Data entries
* Start *
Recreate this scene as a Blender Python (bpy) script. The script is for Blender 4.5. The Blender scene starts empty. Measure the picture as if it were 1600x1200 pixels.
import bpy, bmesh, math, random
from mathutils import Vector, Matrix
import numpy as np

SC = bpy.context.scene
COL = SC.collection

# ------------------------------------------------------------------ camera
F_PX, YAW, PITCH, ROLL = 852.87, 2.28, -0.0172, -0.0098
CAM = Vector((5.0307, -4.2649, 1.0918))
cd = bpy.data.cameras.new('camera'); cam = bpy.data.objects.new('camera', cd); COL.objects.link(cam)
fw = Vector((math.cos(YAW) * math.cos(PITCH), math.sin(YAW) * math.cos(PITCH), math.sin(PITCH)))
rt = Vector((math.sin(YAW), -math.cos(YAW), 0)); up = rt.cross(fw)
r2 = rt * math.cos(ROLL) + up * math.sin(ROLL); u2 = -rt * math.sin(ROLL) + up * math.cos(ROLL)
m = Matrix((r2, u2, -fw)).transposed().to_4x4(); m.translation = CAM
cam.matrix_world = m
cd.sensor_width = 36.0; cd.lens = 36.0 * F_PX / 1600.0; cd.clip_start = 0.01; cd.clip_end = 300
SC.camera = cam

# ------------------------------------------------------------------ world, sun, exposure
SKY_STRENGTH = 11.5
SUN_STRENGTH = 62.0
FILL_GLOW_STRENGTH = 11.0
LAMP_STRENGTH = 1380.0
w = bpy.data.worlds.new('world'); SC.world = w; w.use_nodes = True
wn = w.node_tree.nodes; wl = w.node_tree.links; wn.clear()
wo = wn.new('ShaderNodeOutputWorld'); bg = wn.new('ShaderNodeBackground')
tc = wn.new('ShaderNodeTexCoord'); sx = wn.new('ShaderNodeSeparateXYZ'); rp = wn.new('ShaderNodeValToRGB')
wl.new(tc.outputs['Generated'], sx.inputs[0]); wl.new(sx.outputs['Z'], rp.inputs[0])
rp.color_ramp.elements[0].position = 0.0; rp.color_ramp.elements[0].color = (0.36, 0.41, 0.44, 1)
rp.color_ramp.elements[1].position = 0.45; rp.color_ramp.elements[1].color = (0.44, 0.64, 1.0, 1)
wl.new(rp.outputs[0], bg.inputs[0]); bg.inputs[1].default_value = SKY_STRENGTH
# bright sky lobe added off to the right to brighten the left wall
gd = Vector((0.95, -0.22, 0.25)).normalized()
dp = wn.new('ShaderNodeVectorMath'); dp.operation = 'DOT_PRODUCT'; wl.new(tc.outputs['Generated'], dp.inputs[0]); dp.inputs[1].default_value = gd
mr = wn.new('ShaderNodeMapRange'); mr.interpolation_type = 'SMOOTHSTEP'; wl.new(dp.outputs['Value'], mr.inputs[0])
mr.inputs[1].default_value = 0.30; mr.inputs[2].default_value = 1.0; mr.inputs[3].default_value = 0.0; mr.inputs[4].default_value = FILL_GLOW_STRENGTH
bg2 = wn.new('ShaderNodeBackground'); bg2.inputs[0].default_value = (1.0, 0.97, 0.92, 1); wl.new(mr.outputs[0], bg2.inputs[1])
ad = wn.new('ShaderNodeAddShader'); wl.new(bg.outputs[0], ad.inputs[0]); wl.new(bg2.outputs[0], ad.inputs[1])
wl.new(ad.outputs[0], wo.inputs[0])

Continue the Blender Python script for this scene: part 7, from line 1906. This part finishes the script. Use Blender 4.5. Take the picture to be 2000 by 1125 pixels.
* End *
_WRITTEN INSTRUCTION_
Copy exactly the lines that run from the first line of the data to the line containing "COL = SC.collection", please, with both ends included and nothing else.

_SOLUTION FOR THIS PROBLEM_
Recreate this scene as a Blender Python (bpy) script. The script is for Blender 4.5. The Blender scene starts empty. Measure the picture as if it were 1600x1200 pixels.
import bpy, bmesh, math, random
from mathutils import Vector, Matrix
import numpy as np

SC = bpy.context.scene
COL = SC.collection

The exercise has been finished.